## Begin

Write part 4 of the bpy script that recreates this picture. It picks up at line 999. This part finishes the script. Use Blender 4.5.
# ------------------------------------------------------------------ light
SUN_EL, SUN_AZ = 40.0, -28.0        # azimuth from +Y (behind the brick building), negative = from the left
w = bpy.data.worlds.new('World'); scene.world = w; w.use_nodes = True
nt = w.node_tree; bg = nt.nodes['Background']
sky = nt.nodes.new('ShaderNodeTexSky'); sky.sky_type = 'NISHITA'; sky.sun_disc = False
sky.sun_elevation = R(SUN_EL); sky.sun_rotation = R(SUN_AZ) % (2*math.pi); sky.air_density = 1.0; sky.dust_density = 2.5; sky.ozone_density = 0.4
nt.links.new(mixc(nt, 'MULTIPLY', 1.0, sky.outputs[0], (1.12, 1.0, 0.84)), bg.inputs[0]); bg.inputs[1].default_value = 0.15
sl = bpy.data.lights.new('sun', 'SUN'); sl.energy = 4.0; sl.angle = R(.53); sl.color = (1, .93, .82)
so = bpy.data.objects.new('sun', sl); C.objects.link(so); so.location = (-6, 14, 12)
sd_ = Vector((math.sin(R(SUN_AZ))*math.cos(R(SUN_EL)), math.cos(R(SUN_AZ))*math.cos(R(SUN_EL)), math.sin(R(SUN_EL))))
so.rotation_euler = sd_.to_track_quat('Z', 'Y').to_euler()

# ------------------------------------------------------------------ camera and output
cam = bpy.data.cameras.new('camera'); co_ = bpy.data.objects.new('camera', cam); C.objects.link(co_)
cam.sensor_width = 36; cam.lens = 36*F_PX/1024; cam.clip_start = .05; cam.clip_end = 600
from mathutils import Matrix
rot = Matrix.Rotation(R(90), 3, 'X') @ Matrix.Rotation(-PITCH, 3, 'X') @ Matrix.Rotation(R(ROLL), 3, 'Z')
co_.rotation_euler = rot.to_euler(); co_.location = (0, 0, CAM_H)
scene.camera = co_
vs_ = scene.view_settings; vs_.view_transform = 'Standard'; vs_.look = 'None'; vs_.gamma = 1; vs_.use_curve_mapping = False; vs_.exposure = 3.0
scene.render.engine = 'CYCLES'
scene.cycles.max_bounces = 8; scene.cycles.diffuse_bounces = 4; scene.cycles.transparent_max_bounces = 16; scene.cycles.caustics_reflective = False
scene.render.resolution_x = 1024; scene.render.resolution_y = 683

## End

Print the whole listing again, exactly.

§ Solution
Write part 4 of the bpy script that recreates this picture. It picks up at line 999. This part finishes the script. Use Blender 4.5.
# ------------------------------------------------------------------ light
SUN_EL, SUN_AZ = 40.0, -28.0        # azimuth from +Y (behind the brick building), negative = from the left
w = bpy.data.worlds.new('World'); scene.world = w; w.use_nodes = True
nt = w.node_tree; bg = nt.nodes['Background']
sky = nt.nodes.new('ShaderNodeTexSky'); sky.sky_type = 'NISHITA'; sky.sun_disc = False
sky.sun_elevation = R(SUN_EL); sky.sun_rotation = R(SUN_AZ) % (2*math.pi); sky.air_density = 1.0; sky.dust_density = 2.5; sky.ozone_density = 0.4
nt.links.new(mixc(nt, 'MULTIPLY', 1.0, sky.outputs[0], (1.12, 1.0, 0.84)), bg.inputs[0]); bg.inputs[1].default_value = 0.15
sl = bpy.data.lights.new('sun', 'SUN'); sl.energy = 4.0; sl.angle = R(.53); sl.color = (1, .93, .82)
so = bpy.data.objects.new('sun', sl); C.objects.link(so); so.location = (-6, 14, 12)
sd_ = Vector((math.sin(R(SUN_AZ))*math.cos(R(SUN_EL)), math.cos(R(SUN_AZ))*math.cos(R(SUN_EL)), math.sin(R(SUN_EL))))
so.rotation_euler = sd_.to_track_quat('Z', 'Y').to_euler()

# ------------------------------------------------------------------ camera and output
cam = bpy.data.cameras.new('camera'); co_ = bpy.data.objects.new('camera', cam); C.objects.link(co_)
cam.sensor_width = 36; cam.lens = 36*F_PX/1024; cam.clip_start = .05; cam.clip_end = 600
from mathutils import Matrix
rot = Matrix.Rotation(R(90), 3, 'X') @ Matrix.Rotation(-PITCH, 3, 'X') @ Matrix.Rotation(R(ROLL), 3, 'Z')
co_.rotation_euler = rot.to_euler(); co_.location = (0, 0, CAM_H)
scene.camera = co_
vs_ = scene.view_settings; vs_.view_transform = 'Standard'; vs_.look = 'None'; vs_.gamma = 1; vs_.use_curve_mapping = False; vs_.exposure = 3.0
scene.render.engine = 'CYCLES'
scene.cycles.max_bounces = 8; scene.cycles.diffuse_bounces = 4; scene.cycles.transparent_max_bounces = 16; scene.cycles.caustics_reflective = False
scene.render.resolution_x = 1024; scene.render.resolution_y = 683